“We were out in the way of a tanker headed for the terminal for about an hour,” explained Cam Fenton of 350 Canada. “The Port Authority brought its boats and basically pushed us out of the tanker’s way, at which point it wasn’t safe for us to continue there.”
Kayaks holding line between tanker Eser K and Kinder Morgan terminal. #stopkm #keepitintheground #breakfree2016 pic.twitter.com/4YydD3n3DZ
— Cam Fenton (@CamFenton) May 18, 2016
Fenton told Ricochet that all the activists involved pledged to continue challenging Kinder Morgan’s presence on Burrard Inlet and to increase the size of their kayak fleets as the deadline for a federal government decision on the proposed Trans Mountain pipeline draws closer.
“No matter the NEB recommendations, Kinder Morgan has been rejected by First Nations and other communities, and it won’t meet any reasonable climate test,” Fenton said. “Regardless of the NEB, this pipeline isn’t getting built.”
With the NEB set to release its recommendation on Kinder Morgan’s proposal this week, expect to see more of this type of direct action throughout the summer on the west coast.
The NEB’s approval of Kinder Morgan’s tar sands export pipeline proposal is widely seen as a fait accompli. The federal government didn’t wait for the formality of the NEB’s green light to roll out its supplemental review. On Tuesday, Natural Resources Minister Jim Carr announced a three-person panel to carry out what is essentially a consultative process in advance of a cabinet decision on the pipeline due in December 2016.
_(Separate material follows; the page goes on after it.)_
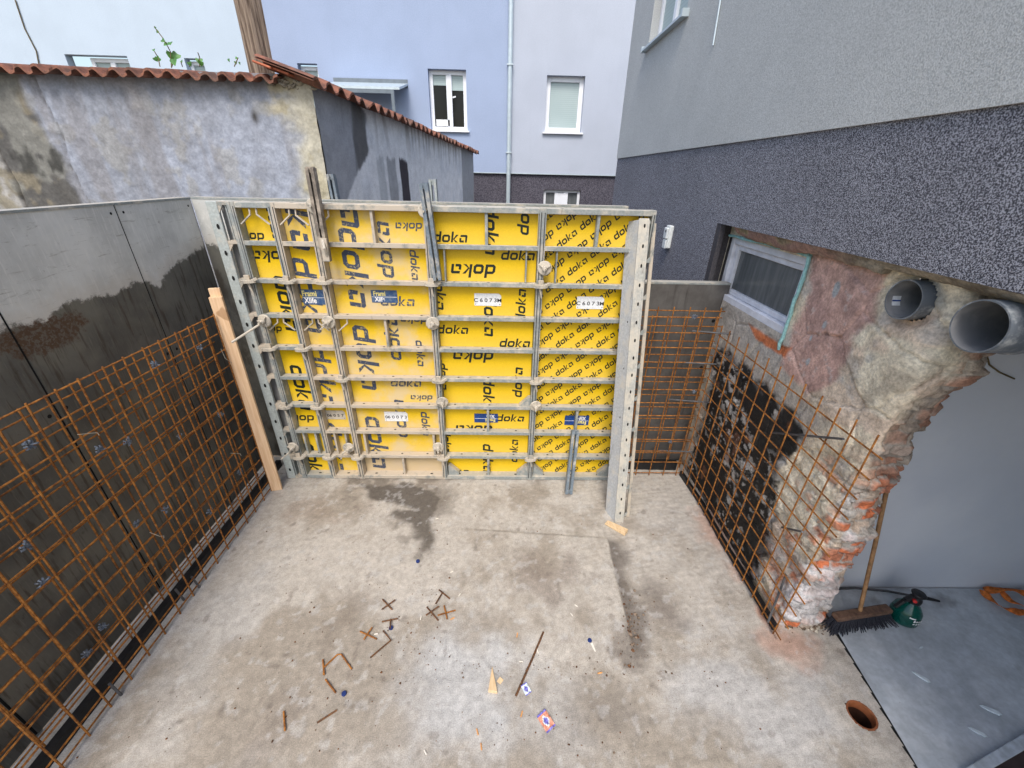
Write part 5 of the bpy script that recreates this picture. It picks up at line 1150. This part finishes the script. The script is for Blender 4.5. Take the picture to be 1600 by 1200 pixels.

Supplemental review panel won’t make decision
Jim Wilkinson, Liberal MP for North Vancouver, told Business in Vancouver the three-person panel will not be issuing its own formal decision. “The panel is not going to come back with a formal recommendation about whether the process should go ahead. It’s going to come back and tell the minister that this is what we heard from communities and these are the specific concerns that need to be addressed.”
In other words, the new panel doesn’t have specific regulatory power. This is not what Liberal candidates and leader Justin Trudeau promised during the 2015 election campaign. Liberal MP Terry Beech, who won in the riding of Burnaby North where Kinder Morgan’s terminal is located, told his local community newspaper, “We are going to redo the National Energy Board process. We’re going to broaden the scope. We’re going to make sure it’s objective, fair and based on science.”
Trudeau, in an exchange captured on video with Kai Nagata of the Dogwood Initiative, also explicitly promised that the NEB process for Kinder Morgan’s Trans Mountain project “needs to be redone.”
Far short of overhauling and redoing the badly flawed NEB process for the Trans Mountain pipeline, the additional review is merely a listening exercise. The real decision now rests with Trudeau and his cabinet.
What will the new panel hear? It won’t take much consultation work to realize that many First Nations and municipalities in B.C. are firmly opposed to the Trans Mountain pipeline. This includes vocal opposition from the municipal governments in Vancouver and Burnaby. Perhaps to help expedite the new review process, organizations in B.C. this week released a new map of opposition to Kinder Morgan in the province.
Rueben George, spokesperson for the Tsleil-Waututh Nation, which staunchly opposes the pipeline and tanker expansion, told CBC News the new panel would have trouble turning the tide. “What you have is 24 months of the NEB and their processing, and now you have this new group coming in that are gonna try to do what they couldn’t do in 24 months, and they’re gonna do it in four months.”
Regardless of what the new, supplemental review panel does over these next four months, it’s clear for many activists that the plan is to hit the streets — and the water. Expect to see more images of kayaks facing down tankers in Burrard Inlet this summer.